First, the premise is bullshit. Google News is not "siphoning revenue away from news outfits".

Second, you seem to be arguing that "the US government would do something" is an argument in favor of doing that thing. It’s not. The US government does things that about half of the US disagrees with pretty much all the time. I’m sure if you think really hard, you can think of at least one occasion where the US government has done a thing that was bad. If you need a hint, here’s the Wikipedia entry on US history to get you started.

If the best argument you can come up with in favor of the snippet tax is a false premise and an appeal to nationalism, then there’s not really anything I can add to that. I couldn’t possibly make an argument against the snippet tax that’s more damning than the one you’ve made for it.

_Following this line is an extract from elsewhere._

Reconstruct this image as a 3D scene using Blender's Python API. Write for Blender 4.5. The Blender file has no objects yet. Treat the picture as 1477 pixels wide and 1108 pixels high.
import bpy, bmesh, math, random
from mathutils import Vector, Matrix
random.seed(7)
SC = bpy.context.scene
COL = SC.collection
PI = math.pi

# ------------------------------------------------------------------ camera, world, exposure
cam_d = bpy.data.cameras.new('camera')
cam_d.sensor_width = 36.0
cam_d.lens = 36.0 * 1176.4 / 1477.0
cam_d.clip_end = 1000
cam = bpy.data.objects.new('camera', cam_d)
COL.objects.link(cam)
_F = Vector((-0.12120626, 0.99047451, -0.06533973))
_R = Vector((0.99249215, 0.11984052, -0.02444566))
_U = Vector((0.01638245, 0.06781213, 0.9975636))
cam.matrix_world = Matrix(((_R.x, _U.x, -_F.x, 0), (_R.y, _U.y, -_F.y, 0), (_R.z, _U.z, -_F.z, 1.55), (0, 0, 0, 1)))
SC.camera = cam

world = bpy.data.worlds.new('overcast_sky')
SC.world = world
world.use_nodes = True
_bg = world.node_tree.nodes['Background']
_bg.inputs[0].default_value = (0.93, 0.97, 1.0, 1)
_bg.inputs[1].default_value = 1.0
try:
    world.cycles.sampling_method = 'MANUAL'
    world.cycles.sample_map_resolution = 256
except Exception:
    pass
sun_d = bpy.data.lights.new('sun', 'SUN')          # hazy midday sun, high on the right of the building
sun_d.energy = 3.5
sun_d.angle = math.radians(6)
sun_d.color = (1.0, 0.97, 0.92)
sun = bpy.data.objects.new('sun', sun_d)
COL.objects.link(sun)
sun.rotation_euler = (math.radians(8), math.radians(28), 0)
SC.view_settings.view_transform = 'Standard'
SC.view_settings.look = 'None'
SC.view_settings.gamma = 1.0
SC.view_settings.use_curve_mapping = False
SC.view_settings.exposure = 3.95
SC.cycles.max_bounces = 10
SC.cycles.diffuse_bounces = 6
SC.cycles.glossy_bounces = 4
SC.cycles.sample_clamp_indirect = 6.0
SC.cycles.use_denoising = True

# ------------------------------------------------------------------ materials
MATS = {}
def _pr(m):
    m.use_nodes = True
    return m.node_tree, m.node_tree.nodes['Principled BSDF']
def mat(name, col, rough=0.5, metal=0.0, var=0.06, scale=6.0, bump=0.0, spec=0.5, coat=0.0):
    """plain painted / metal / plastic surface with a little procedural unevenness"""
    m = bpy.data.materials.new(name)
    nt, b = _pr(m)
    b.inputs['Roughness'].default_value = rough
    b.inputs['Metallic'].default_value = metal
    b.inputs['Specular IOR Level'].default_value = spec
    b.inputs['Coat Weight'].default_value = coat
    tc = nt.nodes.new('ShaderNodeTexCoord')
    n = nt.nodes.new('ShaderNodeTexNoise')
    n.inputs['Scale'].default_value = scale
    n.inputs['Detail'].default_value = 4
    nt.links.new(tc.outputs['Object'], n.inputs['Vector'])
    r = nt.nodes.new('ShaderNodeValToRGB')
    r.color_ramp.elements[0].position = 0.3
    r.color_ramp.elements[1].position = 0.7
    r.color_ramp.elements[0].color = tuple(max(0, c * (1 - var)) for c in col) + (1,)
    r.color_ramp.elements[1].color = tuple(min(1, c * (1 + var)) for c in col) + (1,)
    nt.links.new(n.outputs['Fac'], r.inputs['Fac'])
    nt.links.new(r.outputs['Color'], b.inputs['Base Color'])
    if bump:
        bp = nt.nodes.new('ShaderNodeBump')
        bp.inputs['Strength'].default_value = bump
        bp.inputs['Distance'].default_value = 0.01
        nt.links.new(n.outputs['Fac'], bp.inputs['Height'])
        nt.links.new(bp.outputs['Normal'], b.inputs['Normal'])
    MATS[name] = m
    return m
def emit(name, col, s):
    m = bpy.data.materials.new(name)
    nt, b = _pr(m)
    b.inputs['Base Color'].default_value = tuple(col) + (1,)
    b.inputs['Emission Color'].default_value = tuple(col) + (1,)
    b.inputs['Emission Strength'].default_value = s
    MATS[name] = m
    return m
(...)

Scary Devil Monastery (profile) says:

Re: Not Just France

"…consider how you might feel if the tables were turned: if some Australian- or French-based advertising organization was siphoning large amounts of revenue away from US-based news outfits, would the US government sit by and do nothing?"

You mean if the more true analogy applied – US citizens all going to france or australia to shop rather than spend the money in the US?
I’d say that’s a matter the US can or should do all of jack shit about.

Google indexes an australian webpage. The aussie puts up ads on their webpage. When someone looks for a headline or keyword google finds that aussie webpage and the user goes in and sees the ad the aussie put up using an ad agency.

The one getting paid is the aussie webpage and the ad agency. What google gets out of it is the traffic statistic which upon sale of the same allows the ad agency to tailor the ads the aussie webpage puts up.

So in this actually real description of how web traffic is "monetized" just where do you see google "siphoning" off revenue? By taking a dump and running divinations over the resulting pattern?

So yes, Australias legislation here is a bad thing. What will actually happen is that france and australia will both be finding their respective news agencies de-listed from every web index around and their cizitens only able t6o access web search through the dot com domain.